Por isso ele declara, cheio de auto-deboche, a um certo público inatingível: “Vou fazer canções de amor pra vender... Você não liga pra mim, mas eu ligo...:”. O que parece uma canção de amor boba aos moldes tribalistas de composição, acaba incorporando o modo genial de dizer o mundo nas entrelinhas cheias de intenções, resquício de uma música popular dita de resistência de épocas duras.
Mas livre de qualquer complexo de Caetano Veloso, as referências do compositor maranhense vão do escracho da Bossa Nova misturado ao auto-deboche d´Os Mutantes e Pato Fu, como em “Pastiche” e “Samba de um Janota Só”, a momentos solenes que exaltam personagens obscuros do cancioneiro popular como Odair José e Geraldo Vandré.
“Toca Raul”, uma das pérolas do cancioneiro popular da década atual, é bem figurativa da forma sutilíssima de expressão agora adotada pelo compositor.

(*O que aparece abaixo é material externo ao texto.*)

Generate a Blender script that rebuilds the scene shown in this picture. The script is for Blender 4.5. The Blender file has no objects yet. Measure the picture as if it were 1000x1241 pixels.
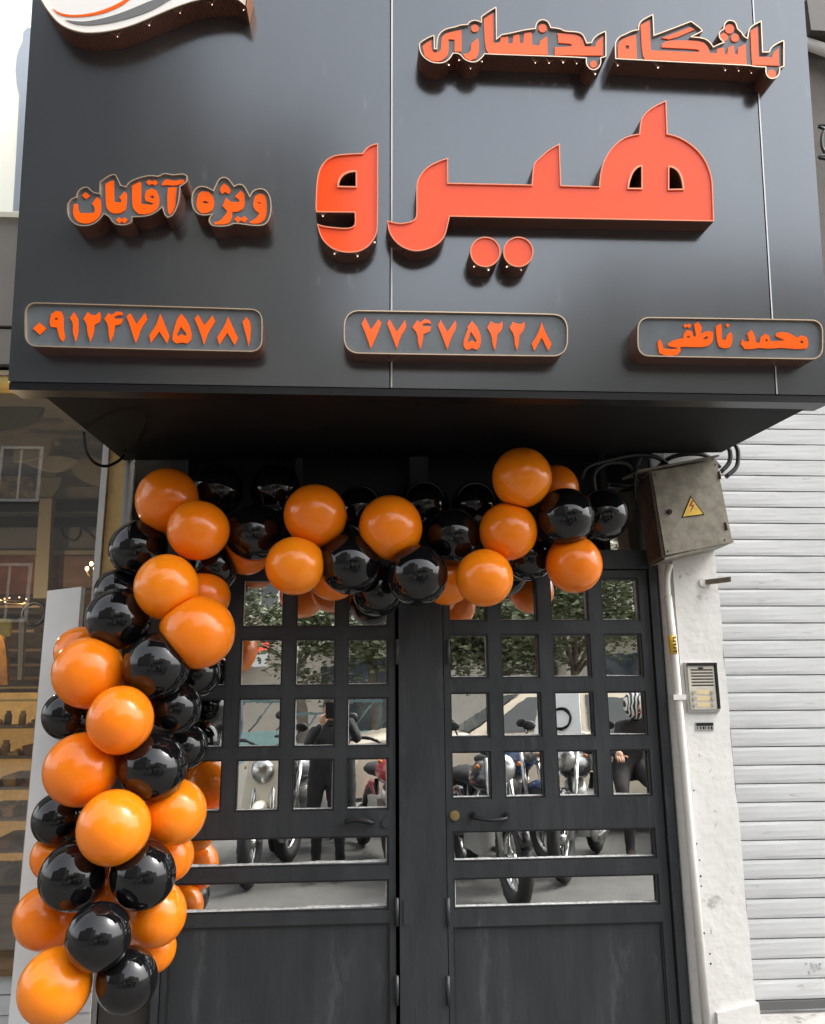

É uma canção que tem mais a dizer no contexto, do que na própria letra: “Mal eu subo no palco, um mala um maluco já grita de lá: - Toca Raul”. Inserida após uma vinheta aparentemente sem nexo (Aí Beethoven! Será que ninguém me ouve?), que funciona na verdade como prelúdio, a música pode ser lida como um fracasso assumido da veia autoral de um compositor que se quer verdadeiramente popular.
Ciente dessa impossibilidade, só lhe resta reverenciar àquele que por último, carregado de idéias e ideologias, ao lado de Cazuza e Renato Russo, teve sua música alçada a índices indiscutíveis de popularidade. São reflexos do tempo fragmentado, sólido que se desmancha no ar, que angustia o artista contemporâneo e que já não comporta as mesmas concepções de vilão, herói ou gênio.
Ainda assim, “O Coração do Homem Bomba” não poderia se encerrar apenas em inflexões melancólicas e/ou devaneios existenciais de um mundo que nem sequer se dá conta disso. Não! Definitivamente, paremos por aqui.
“Tome uma atitude sua besta, seja uma besta com atitude, pode ser uma atitude besta, mas que seja uma atitude” são os versos de auto-ajuda que encerram o intervalo de propagandas recheado de vinhetas geniais do poeta-publicitário. Como fã inveterado que sou, só tenho a agradecer: Obrigado Zeca Baleiro, pela besta que você é.